→ **INFORMATION SUPPLIED**:
++++++

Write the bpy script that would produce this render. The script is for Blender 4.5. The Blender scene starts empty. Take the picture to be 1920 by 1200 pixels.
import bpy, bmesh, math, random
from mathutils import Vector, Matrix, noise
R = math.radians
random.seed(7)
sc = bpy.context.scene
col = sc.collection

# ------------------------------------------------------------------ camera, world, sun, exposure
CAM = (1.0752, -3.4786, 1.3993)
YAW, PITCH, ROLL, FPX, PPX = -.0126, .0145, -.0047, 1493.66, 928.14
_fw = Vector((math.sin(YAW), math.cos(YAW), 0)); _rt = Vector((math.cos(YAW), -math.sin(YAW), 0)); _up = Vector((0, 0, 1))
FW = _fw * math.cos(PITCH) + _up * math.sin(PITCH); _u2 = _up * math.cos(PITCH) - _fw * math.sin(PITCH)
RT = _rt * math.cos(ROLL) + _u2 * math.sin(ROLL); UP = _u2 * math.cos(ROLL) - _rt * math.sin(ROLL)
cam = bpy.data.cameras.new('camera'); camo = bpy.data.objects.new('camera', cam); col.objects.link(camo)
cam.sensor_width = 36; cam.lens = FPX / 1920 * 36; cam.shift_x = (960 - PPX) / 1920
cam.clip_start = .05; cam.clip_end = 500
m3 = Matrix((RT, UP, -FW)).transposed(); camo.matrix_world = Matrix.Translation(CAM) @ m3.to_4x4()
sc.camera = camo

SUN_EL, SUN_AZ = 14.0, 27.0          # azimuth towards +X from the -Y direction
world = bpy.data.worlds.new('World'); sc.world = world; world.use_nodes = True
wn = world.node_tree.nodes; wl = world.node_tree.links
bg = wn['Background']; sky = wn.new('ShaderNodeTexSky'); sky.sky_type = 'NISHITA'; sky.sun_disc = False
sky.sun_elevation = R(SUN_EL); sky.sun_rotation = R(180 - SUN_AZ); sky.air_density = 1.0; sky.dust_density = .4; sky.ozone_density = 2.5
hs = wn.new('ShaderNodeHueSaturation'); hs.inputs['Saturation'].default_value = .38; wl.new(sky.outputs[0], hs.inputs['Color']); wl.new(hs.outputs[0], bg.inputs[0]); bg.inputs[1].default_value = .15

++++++

→ **REQUIRED TASK**:
Transcribe every line of the data, exactly as it stands.

→ **REPLY TO THE EXERCISE**:
Write the bpy script that would produce this render. The script is for Blender 4.5. The Blender scene starts empty. Take the picture to be 1920 by 1200 pixels.
import bpy, bmesh, math, random
from mathutils import Vector, Matrix, noise
R = math.radians
random.seed(7)
sc = bpy.context.scene
col = sc.collection

# ------------------------------------------------------------------ camera, world, sun, exposure
CAM = (1.0752, -3.4786, 1.3993)
YAW, PITCH, ROLL, FPX, PPX = -.0126, .0145, -.0047, 1493.66, 928.14
_fw = Vector((math.sin(YAW), math.cos(YAW), 0)); _rt = Vector((math.cos(YAW), -math.sin(YAW), 0)); _up = Vector((0, 0, 1))
FW = _fw * math.cos(PITCH) + _up * math.sin(PITCH); _u2 = _up * math.cos(PITCH) - _fw * math.sin(PITCH)
RT = _rt * math.cos(ROLL) + _u2 * math.sin(ROLL); UP = _u2 * math.cos(ROLL) - _rt * math.sin(ROLL)
cam = bpy.data.cameras.new('camera'); camo = bpy.data.objects.new('camera', cam); col.objects.link(camo)
cam.sensor_width = 36; cam.lens = FPX / 1920 * 36; cam.shift_x = (960 - PPX) / 1920
cam.clip_start = .05; cam.clip_end = 500
m3 = Matrix((RT, UP, -FW)).transposed(); camo.matrix_world = Matrix.Translation(CAM) @ m3.to_4x4()
sc.camera = camo

SUN_EL, SUN_AZ = 14.0, 27.0          # azimuth towards +X from the -Y direction
world = bpy.data.worlds.new('World'); sc.world = world; world.use_nodes = True
wn = world.node_tree.nodes; wl = world.node_tree.links
bg = wn['Background']; sky = wn.new('ShaderNodeTexSky'); sky.sky_type = 'NISHITA'; sky.sun_disc = False
sky.sun_elevation = R(SUN_EL); sky.sun_rotation = R(180 - SUN_AZ); sky.air_density = 1.0; sky.dust_density = .4; sky.ozone_density = 2.5
hs = wn.new('ShaderNodeHueSaturation'); hs.inputs['Saturation'].default_value = .38; wl.new(sky.outputs[0], hs.inputs['Color']); wl.new(hs.outputs[0], bg.inputs[0]); bg.inputs[1].default_value = .15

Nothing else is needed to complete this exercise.